Texte intégral
Q - Qu'attendez-vous de votre rendez-vous, aujourd'hui, avec Nicolas Sarkozy ?
R - Il y a dix jours, la première fois où nous l'avons vu après son élection, il nous a promis des précisions sur les conférences sociales qu'il veut organiser en septembre. J'espère qu'il va élargir leur champ. Il y a un grand absent que le président de la République avait pourtant mis au coeur de sa campagne électorale : le pouvoir d'achat. Qu'on ajoute une cinquième table ronde ou qu'on élargisse le thème de celle sur l'égalité salariale homme-femme, peu m'importe, mais il faut qu'en septembre, nous parlions du pouvoir d'achat et pas seulement de celui du salaire mais de l'ensemble du revenu disponible, y compris de la fiscalité. L'assiette de notre système est étroite et le taux nominal élevé. Je mesure la farouche volonté de réforme de Nicolas Sarkozy. Il doit revoir cette architecture plutôt que d'intervenir comme pompier, comme il le fait avec le bouclier fiscal. Il faut la clarifier pour donner une visibilité à nos concitoyens et arrêter de pénaliser les classes moyennes. De même, il faut sortir des slogans de campagne et donner corps aux promesses faites. Je pense en particulier au fameux " travailler plus pour gagner plus ". Je serais agréablement surpris si le président nous donnait des pistes pour en faire bénéficier les nombreux salariés en forfait en jour.
Q - Vous estimez toujours ne pas avoir " le couteau sous la gorge " sur le service minimum, comme le 14 mai, au sortir de votre premier entretien avec Nicolas Sarkozy après son élection ?
R - Pour moi, l'affaire du service minimum est un sujet parmi d'autres.
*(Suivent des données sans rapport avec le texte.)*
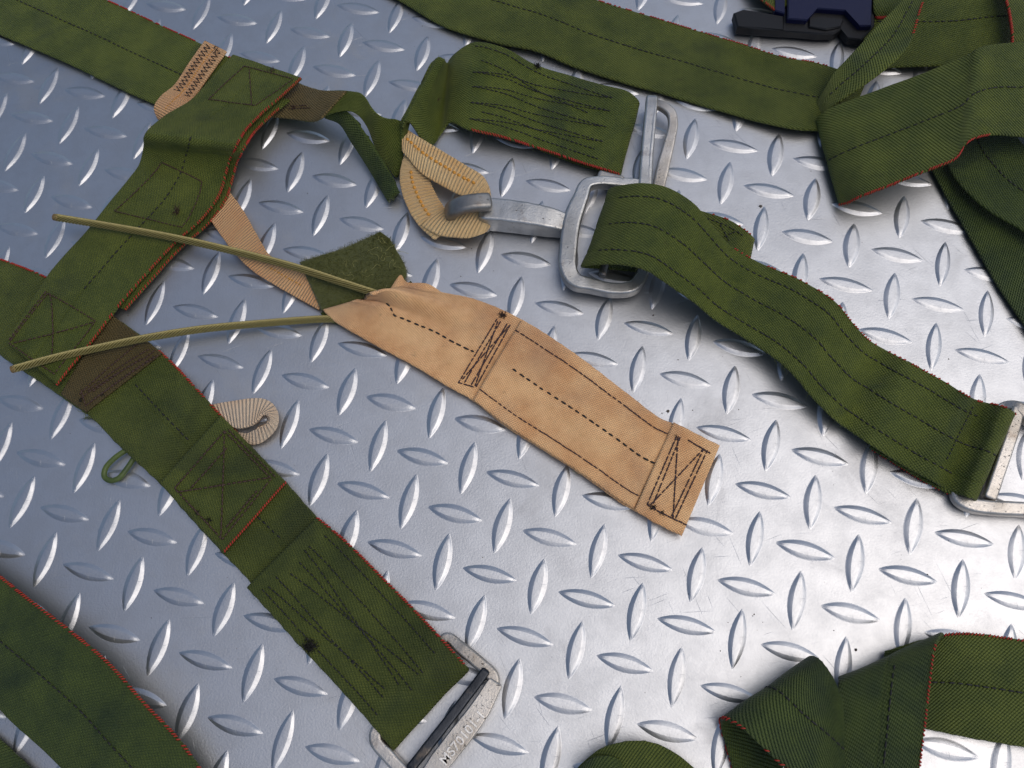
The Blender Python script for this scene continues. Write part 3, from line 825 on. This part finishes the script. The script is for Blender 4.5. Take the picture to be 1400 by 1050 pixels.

Je comprends la volonté du gouvernement de cadrer le délai imparti aux partenaires sociaux pour avancer, mais je rappelle qu'une loi a été votée qui permet aux partenaires sociaux de se saisir des questions de droit du travail. J'espère que le nouveau gouvernement la respectera. Je redirai à Nicolas Sarkozy aujourd'hui ce que je lui ai déjà dit il y a dix jours : sur un sujet comme le service minimum qui concerne une multitude d'entreprises dont certaines sont publiques et d'autres privées, il faut plutôt s'attaquer aux racines du mal c'est-à-dire aux raisons pour lesquels on en arrive à prendre en otage les Français, dans lesquelles les employeurs ont leur part de responsabilité.
Q - Élaborer des dispositifs pour prévenir les conflits n'est pas la même chose que prévoir un service minimum, l'un n'empêche pas l'autre...
R - J'attends de voir ce que proposera le gouvernement, mais je ne voudrais pas qu'il n'ait qu'une simple valeur symbolique d'adresse aux Français et que concrètement, derrière, le dispositif soit impossible à mettre en oeuvre. Je rappelle que faire circuler des trains trois heures le matin et trois heures le soir pose des problèmes techniques.
Q - Les partenaires sociaux auront jusqu'au 31 décembre pour négocier sur les contrats de travail. Est-ce réaliste ?
R - J'ai bien compris que le gouvernement est focalisé sur le contrat de travail. Cela ne me choque pas car cela relève pour une bonne part de la loi. Il faudra sans doute pousser les feux sur cet aspect. Nous avons déjà commencé à travailler à débroussailler le sujet il y a six mois en faisant un état des lieux. La conférence sur le sujet se tient en septembre. L'échéance de la fin de l'année me paraît donc envisageable, mais je rappelle que le précédent gouvernement avait parlé de laisser trois mois à la négociation renouvelables une fois. En outre, j'ai l'intention de rappeler à Nicolas Sarkozy que nous avons aussi ouvert deux autres dossiers qui ne peuvent être disjoints de la réflexion sur le contrat de travail : la sécurisation des parcours professionnels et l'assurance-chômage. La méthode de travail que nous allons arrêter avec le patronat, après avoir tiré le bilan des groupes de travail le 29 mai, sera donc extrêmement importante.